'Velvet’ or ‘colourful’ revolutions... are methods of exchanging power for social unrest. Colourful and ‘velvet’ revolutions occurred in post-communist societies of central and Eastern Europe and central Asia. Colourful revolutions have always been initiated during an election and its methods are as follows:
“1. Complete despair in the attitude of people when they are certain to lose an election...
“2. Choosing one particular colour which is selected solely for the Western media to identify (for their readers or viewers).” Mousavi used green as his campaign colour and his supporters still wear this colour on wristbands, scarves and bandannas.

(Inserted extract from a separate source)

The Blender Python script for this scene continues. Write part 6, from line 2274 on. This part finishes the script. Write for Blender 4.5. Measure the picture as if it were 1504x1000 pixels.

“3) Announcing that there has been advance cheating before an election and repeating it non-stop afterwards... allowing exaggeration by the Western media, especially in the US.
“4) Writing letters to officials in the government, claiming vote-rigging in the election. It’s interesting to note that in all such “colourful” projects — for example, in Georgia, Ukraine and Kyrgyzstan — the Western-backed movements have warned of fraud before elections by writing to the incumbent governments. In Islamic Iran, these letters had already been written to the Supreme Leader.”
Another leaflet maintained that a study — which Khamenei’s advisers have obviously undertaken, however inaccurately — demonstrated that vote-rigging will be alleged on the very day of the election and that victory will be claimed by the opposition hours before the counting is finished and before their own defeat is announced.
The results, says the document, will therefore already have a “background” of fraud. “In the final stages... supporters gather in front of the regime’s official offices, holding colourful banners and protesting against vote-rigging.”